Work required: Keep only the lines from the top of the listing through the one with "return Vector((p.x, p.y, CZ", and reproduce them unaltered.

◆ ◆ ◆

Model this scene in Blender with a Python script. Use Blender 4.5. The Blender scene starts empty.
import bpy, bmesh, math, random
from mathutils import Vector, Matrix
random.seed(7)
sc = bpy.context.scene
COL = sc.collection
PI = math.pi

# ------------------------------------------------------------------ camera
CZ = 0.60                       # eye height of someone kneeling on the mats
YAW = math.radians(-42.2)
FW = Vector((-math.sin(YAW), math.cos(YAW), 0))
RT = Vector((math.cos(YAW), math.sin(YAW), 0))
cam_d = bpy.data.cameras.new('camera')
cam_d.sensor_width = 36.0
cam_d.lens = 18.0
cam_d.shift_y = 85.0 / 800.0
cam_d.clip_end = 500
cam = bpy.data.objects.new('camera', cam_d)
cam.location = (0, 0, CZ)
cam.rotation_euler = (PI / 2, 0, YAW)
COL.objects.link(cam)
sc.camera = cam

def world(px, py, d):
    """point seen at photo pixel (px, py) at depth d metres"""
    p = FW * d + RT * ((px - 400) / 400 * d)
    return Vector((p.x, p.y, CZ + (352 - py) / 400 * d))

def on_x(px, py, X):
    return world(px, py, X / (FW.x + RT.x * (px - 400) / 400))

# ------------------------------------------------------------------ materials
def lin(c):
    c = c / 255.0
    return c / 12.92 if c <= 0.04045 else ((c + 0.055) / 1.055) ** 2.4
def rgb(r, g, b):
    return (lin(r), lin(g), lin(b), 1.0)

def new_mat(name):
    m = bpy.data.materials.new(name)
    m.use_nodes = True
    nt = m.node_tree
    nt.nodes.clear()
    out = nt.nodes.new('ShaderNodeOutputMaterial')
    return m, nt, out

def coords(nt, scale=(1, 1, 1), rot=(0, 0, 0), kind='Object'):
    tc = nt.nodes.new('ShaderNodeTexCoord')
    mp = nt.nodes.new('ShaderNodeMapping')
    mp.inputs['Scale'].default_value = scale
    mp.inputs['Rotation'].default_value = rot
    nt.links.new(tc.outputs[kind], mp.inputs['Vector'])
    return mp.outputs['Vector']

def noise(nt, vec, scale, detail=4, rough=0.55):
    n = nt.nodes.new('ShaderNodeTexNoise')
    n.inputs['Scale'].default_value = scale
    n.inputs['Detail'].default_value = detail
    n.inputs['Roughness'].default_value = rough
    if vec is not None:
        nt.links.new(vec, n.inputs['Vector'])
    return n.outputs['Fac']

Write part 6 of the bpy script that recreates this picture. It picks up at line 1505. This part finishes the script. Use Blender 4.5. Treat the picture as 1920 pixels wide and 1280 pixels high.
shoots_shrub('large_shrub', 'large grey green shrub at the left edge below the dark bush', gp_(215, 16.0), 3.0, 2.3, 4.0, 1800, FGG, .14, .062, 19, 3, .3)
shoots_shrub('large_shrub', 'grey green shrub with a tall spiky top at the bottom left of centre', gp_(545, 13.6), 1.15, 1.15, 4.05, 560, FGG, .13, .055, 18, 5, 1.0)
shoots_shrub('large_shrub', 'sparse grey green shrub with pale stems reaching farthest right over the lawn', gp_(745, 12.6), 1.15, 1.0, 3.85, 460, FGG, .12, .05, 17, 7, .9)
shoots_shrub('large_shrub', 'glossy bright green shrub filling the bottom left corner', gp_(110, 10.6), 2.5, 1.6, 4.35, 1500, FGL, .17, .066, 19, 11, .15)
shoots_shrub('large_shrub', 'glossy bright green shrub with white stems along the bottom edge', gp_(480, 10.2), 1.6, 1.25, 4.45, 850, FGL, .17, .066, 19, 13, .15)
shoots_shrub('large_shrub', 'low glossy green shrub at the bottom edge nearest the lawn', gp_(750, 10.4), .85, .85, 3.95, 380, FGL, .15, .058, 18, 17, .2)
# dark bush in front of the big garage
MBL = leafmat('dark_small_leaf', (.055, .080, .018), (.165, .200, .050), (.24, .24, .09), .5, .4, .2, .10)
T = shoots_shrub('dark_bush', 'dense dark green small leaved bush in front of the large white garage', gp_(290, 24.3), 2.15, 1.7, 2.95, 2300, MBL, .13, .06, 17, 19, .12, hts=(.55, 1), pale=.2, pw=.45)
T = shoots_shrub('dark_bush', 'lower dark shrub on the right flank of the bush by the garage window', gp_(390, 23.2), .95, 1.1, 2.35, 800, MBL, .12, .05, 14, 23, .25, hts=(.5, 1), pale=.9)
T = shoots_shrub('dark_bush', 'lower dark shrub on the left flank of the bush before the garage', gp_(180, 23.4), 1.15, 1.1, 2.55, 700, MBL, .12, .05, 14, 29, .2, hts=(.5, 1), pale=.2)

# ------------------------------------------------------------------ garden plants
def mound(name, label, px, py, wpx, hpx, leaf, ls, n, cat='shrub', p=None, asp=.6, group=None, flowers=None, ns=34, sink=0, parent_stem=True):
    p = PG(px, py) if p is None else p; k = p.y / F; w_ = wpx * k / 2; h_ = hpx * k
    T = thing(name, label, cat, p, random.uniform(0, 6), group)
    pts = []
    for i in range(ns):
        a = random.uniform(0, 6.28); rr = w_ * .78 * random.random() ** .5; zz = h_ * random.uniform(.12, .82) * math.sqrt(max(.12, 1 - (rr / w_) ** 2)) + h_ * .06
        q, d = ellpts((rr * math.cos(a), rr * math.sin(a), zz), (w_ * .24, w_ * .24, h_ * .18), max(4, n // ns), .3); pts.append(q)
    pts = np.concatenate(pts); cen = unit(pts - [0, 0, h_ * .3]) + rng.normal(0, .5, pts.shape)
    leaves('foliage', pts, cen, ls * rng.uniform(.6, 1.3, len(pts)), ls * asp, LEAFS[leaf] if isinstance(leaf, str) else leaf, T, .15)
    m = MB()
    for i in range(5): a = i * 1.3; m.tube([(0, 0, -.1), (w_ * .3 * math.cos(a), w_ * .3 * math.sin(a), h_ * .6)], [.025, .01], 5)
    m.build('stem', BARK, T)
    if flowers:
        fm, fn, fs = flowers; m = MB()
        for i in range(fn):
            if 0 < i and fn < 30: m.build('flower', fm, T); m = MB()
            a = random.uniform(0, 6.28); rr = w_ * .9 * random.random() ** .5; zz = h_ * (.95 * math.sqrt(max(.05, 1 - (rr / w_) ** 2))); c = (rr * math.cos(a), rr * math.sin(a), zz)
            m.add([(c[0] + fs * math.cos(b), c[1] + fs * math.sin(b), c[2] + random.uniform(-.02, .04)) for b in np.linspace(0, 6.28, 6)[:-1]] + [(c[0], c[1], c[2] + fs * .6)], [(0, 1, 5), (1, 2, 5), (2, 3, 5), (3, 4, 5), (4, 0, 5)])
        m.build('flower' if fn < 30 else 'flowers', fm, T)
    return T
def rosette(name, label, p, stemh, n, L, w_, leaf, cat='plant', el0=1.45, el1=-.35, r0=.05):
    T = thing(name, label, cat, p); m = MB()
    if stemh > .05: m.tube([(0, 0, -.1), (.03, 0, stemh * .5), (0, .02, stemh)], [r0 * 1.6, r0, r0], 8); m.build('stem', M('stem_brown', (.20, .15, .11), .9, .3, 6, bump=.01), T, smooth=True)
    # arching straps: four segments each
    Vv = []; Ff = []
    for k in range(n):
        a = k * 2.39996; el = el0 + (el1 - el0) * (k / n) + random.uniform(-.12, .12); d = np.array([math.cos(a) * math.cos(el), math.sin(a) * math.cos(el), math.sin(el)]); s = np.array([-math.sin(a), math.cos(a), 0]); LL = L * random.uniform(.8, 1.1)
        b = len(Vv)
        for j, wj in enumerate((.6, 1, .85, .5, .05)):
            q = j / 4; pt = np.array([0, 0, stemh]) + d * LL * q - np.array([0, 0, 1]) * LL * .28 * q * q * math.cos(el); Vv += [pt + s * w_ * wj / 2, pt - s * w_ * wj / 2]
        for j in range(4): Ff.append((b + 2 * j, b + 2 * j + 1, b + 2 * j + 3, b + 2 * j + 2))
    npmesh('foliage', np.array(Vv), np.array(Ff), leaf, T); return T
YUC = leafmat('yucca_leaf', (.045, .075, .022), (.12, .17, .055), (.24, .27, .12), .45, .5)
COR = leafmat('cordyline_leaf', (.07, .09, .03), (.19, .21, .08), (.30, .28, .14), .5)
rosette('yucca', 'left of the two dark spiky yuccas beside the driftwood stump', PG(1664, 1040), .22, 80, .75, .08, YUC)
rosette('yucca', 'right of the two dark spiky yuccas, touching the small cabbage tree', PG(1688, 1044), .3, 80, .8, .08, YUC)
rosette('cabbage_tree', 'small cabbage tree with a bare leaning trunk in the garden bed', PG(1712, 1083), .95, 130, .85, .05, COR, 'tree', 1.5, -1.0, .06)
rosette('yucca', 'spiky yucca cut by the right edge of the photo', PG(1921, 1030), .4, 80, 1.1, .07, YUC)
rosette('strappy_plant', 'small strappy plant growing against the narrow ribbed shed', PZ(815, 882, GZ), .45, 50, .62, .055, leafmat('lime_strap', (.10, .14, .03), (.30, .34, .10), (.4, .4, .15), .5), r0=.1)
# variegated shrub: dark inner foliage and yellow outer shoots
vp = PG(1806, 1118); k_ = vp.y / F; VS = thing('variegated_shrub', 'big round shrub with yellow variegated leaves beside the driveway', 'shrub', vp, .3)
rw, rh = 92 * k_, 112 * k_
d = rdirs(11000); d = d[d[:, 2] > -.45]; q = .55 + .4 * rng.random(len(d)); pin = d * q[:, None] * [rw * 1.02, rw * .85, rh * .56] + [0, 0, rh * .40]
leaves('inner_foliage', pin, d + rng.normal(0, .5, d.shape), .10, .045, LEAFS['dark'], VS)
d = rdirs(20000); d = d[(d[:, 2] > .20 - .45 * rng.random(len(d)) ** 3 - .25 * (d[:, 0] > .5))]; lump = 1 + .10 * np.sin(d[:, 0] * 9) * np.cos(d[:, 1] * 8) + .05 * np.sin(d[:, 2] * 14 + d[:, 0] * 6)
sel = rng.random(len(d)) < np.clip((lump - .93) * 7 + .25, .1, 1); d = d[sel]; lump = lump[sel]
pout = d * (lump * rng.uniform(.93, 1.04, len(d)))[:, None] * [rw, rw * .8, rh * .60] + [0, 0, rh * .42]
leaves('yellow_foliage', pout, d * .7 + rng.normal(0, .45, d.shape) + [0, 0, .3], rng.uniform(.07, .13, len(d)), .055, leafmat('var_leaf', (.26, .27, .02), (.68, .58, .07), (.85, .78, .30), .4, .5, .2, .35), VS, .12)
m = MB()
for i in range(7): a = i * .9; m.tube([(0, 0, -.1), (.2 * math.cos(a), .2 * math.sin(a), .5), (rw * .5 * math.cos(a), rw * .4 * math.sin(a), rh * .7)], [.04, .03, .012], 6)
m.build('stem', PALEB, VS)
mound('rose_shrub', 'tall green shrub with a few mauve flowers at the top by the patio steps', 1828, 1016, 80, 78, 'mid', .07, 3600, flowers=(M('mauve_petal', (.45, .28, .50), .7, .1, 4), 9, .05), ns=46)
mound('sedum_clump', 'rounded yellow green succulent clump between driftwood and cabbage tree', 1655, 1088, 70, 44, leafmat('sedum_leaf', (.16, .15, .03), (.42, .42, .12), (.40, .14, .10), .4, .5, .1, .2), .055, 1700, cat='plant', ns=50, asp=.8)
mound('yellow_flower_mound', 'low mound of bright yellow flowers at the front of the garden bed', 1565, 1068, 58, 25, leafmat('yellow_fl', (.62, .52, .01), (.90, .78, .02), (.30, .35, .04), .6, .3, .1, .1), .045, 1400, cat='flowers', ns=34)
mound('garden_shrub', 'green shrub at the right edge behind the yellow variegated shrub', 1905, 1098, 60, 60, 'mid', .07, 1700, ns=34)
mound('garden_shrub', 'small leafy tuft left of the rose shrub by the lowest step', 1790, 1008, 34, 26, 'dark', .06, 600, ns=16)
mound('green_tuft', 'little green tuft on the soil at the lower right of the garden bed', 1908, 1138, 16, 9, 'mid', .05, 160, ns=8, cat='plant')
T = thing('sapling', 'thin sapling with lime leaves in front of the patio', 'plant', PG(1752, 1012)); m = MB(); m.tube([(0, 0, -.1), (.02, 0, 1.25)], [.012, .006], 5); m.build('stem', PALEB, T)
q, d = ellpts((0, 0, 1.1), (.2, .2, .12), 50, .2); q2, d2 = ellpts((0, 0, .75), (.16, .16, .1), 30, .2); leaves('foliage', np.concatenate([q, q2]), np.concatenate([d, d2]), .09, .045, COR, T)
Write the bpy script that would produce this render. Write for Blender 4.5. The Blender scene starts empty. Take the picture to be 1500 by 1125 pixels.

◆ ◆ ◆

Solution:
Model this scene in Blender with a Python script. Use Blender 4.5. The Blender scene starts empty.
import bpy, bmesh, math, random
from mathutils import Vector, Matrix
random.seed(7)
sc = bpy.context.scene
COL = sc.collection
PI = math.pi

# ------------------------------------------------------------------ camera
CZ = 0.60                       # eye height of someone kneeling on the mats
YAW = math.radians(-42.2)
FW = Vector((-math.sin(YAW), math.cos(YAW), 0))
RT = Vector((math.cos(YAW), math.sin(YAW), 0))
cam_d = bpy.data.cameras.new('camera')
cam_d.sensor_width = 36.0
cam_d.lens = 18.0
cam_d.shift_y = 85.0 / 800.0
cam_d.clip_end = 500
cam = bpy.data.objects.new('camera', cam_d)
cam.location = (0, 0, CZ)
cam.rotation_euler = (PI / 2, 0, YAW)
COL.objects.link(cam)
sc.camera = cam

def world(px, py, d):
    """point seen at photo pixel (px, py) at depth d metres"""
    p = FW * d + RT * ((px - 400) / 400 * d)
    return Vector((p.x, p.y, CZ + (352 - py) / 400 * d))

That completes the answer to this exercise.